__Set problem__:
Report, word for word, every line of the material that contains "scene".

__Records for the task__:
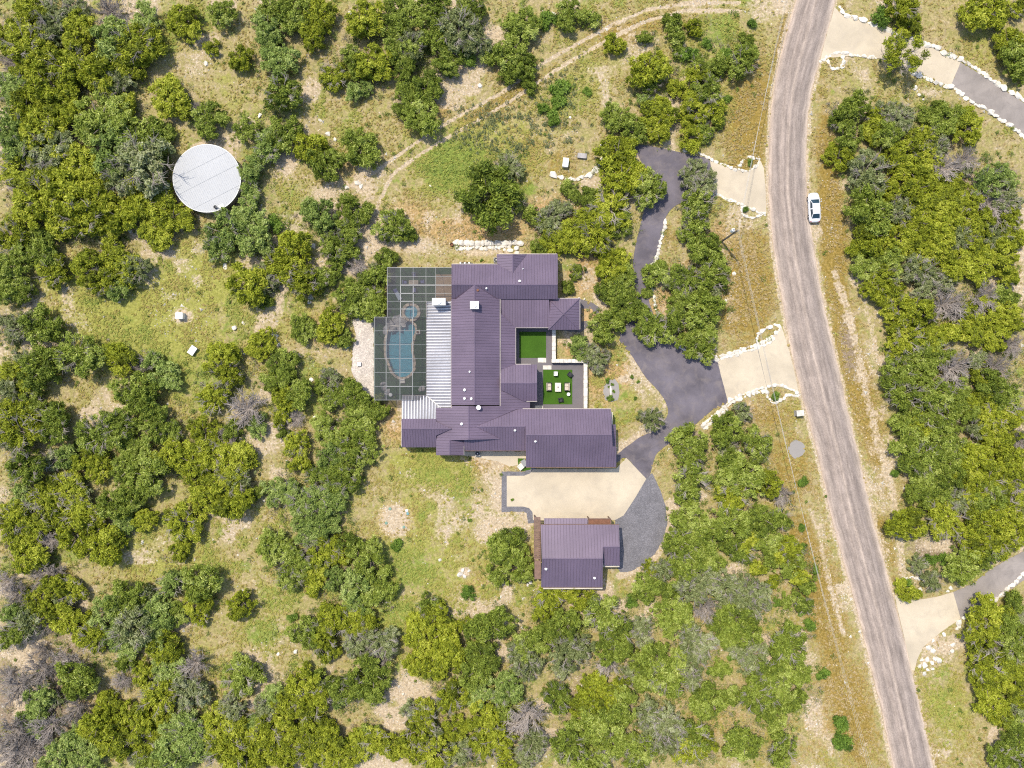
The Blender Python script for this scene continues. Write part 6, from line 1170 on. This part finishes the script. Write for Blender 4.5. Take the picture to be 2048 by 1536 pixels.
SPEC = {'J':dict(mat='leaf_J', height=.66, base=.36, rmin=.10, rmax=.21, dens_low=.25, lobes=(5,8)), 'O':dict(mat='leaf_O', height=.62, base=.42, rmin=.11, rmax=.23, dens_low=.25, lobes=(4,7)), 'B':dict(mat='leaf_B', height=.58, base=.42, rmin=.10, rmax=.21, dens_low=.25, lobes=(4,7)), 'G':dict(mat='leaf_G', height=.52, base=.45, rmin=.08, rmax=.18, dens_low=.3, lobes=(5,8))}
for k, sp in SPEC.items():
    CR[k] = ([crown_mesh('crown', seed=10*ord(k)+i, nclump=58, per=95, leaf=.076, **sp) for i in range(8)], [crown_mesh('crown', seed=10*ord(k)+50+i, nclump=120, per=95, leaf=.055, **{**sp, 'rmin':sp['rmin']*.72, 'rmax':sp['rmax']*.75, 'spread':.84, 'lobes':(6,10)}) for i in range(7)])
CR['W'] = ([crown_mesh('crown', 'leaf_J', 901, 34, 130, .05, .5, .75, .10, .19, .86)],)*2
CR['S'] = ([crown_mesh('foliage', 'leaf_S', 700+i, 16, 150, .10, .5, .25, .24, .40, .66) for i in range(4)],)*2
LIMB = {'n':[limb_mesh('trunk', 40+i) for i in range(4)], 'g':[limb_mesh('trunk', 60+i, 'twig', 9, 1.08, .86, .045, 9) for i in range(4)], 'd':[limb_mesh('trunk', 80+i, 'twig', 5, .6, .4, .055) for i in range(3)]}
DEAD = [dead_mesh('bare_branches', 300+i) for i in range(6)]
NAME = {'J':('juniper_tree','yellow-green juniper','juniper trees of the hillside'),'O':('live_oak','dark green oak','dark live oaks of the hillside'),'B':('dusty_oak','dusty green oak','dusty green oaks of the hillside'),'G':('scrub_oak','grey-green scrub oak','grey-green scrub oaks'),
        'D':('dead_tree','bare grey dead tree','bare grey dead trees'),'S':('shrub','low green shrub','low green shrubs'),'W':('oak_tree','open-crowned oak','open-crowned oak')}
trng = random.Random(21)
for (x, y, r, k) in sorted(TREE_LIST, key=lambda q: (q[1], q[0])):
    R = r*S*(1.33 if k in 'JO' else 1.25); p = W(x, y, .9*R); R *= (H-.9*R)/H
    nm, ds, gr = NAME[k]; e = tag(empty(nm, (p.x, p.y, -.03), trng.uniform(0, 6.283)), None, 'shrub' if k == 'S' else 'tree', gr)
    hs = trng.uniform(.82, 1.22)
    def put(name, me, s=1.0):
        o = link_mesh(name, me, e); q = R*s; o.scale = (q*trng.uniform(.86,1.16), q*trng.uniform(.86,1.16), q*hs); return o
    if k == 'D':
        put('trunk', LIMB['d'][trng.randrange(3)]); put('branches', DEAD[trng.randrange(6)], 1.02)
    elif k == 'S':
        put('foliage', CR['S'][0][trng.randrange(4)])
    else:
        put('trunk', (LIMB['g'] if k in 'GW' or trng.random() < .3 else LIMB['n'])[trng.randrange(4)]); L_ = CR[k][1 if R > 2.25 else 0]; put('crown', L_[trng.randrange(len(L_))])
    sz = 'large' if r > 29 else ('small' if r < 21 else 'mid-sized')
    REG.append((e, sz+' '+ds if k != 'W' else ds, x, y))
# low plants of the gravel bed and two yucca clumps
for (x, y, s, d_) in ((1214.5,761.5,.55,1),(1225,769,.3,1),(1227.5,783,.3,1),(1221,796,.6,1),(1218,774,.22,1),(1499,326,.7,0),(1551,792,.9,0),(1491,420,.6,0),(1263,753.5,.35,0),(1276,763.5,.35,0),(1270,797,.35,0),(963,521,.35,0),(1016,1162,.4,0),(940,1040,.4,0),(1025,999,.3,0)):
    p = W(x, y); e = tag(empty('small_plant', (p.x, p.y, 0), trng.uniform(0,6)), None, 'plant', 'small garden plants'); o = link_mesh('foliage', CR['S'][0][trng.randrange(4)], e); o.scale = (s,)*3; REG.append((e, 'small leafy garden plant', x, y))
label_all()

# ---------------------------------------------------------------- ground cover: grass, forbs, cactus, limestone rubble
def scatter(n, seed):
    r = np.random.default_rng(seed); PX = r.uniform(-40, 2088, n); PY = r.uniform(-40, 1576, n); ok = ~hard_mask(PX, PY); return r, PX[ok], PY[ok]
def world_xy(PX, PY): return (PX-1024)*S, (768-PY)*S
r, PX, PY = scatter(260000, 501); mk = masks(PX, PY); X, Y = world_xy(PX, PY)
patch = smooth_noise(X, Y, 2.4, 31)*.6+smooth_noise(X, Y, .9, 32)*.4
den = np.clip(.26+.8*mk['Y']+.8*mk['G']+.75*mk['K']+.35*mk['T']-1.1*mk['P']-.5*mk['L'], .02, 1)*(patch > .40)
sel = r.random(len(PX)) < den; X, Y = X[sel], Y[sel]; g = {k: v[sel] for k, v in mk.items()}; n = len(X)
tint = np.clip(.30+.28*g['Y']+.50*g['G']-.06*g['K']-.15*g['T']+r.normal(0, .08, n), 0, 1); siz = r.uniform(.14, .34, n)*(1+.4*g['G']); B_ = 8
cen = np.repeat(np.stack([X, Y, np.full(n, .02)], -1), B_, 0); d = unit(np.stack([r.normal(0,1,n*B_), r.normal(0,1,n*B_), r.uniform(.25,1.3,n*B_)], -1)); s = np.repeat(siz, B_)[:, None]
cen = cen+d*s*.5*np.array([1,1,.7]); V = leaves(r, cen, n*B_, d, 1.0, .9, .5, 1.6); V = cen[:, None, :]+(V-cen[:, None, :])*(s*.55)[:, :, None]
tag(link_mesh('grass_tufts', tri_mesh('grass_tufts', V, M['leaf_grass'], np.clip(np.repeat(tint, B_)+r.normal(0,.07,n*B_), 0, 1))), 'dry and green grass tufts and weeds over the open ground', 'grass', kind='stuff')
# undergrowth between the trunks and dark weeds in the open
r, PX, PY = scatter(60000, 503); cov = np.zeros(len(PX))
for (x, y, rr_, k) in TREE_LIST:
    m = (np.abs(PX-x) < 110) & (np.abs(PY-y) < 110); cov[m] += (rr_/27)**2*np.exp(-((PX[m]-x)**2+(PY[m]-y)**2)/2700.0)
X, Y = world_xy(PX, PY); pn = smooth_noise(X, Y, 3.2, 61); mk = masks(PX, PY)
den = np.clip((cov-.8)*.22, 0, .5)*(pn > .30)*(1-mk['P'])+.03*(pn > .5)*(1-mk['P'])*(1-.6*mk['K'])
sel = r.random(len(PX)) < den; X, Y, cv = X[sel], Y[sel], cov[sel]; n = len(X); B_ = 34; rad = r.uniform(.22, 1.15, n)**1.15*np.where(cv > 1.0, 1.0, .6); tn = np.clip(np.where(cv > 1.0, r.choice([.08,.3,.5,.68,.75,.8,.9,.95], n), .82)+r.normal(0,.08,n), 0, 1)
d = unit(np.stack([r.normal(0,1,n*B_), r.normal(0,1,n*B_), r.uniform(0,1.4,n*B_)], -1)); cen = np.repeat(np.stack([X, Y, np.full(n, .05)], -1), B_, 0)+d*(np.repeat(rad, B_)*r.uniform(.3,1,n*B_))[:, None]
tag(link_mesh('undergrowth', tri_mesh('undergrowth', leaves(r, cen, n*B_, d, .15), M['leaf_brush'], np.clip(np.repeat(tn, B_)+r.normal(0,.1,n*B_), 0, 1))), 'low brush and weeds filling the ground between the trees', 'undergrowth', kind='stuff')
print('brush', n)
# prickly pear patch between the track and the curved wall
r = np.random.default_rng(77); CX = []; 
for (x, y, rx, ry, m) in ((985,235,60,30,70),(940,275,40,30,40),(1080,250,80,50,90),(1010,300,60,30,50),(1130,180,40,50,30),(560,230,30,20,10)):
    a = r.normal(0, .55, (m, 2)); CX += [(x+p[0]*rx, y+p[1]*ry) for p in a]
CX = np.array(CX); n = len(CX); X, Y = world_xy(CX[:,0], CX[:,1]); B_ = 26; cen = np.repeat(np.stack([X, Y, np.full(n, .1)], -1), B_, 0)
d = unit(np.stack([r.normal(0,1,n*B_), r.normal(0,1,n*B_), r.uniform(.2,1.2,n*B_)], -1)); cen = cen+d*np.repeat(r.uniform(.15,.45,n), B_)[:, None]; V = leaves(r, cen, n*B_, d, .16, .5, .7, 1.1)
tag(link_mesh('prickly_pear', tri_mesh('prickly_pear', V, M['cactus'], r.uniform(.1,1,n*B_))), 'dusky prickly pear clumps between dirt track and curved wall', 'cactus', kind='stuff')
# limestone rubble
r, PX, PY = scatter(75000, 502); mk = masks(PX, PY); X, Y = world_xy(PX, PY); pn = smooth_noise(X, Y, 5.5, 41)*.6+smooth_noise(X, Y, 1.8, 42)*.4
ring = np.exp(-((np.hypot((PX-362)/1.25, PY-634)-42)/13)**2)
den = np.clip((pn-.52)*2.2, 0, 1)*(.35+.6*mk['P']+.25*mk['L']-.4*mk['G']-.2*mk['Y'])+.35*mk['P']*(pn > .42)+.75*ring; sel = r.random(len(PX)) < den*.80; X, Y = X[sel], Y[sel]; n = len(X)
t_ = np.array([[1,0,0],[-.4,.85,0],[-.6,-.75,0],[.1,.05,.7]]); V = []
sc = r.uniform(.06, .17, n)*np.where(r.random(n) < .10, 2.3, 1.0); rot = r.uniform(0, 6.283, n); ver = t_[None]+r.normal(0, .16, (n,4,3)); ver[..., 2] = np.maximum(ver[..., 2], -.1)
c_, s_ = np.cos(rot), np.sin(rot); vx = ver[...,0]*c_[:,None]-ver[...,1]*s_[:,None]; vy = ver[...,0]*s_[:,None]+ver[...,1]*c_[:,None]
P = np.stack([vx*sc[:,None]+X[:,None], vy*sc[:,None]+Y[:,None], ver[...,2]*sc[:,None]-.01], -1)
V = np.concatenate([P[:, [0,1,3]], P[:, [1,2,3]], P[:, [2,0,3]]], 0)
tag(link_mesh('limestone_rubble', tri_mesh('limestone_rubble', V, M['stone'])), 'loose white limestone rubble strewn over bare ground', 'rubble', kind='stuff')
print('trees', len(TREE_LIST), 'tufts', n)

* * *

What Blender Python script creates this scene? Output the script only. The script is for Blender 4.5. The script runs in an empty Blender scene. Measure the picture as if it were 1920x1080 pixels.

__Exercise result__:
The Blender Python script for this scene continues. Write part 6, from line 1170 on. This part finishes the script. Write for Blender 4.5. Take the picture to be 2048 by 1536 pixels.
What Blender Python script creates this scene? Output the script only. The script is for Blender 4.5. The script runs in an empty Blender scene. Measure the picture as if it were 1920x1080 pixels.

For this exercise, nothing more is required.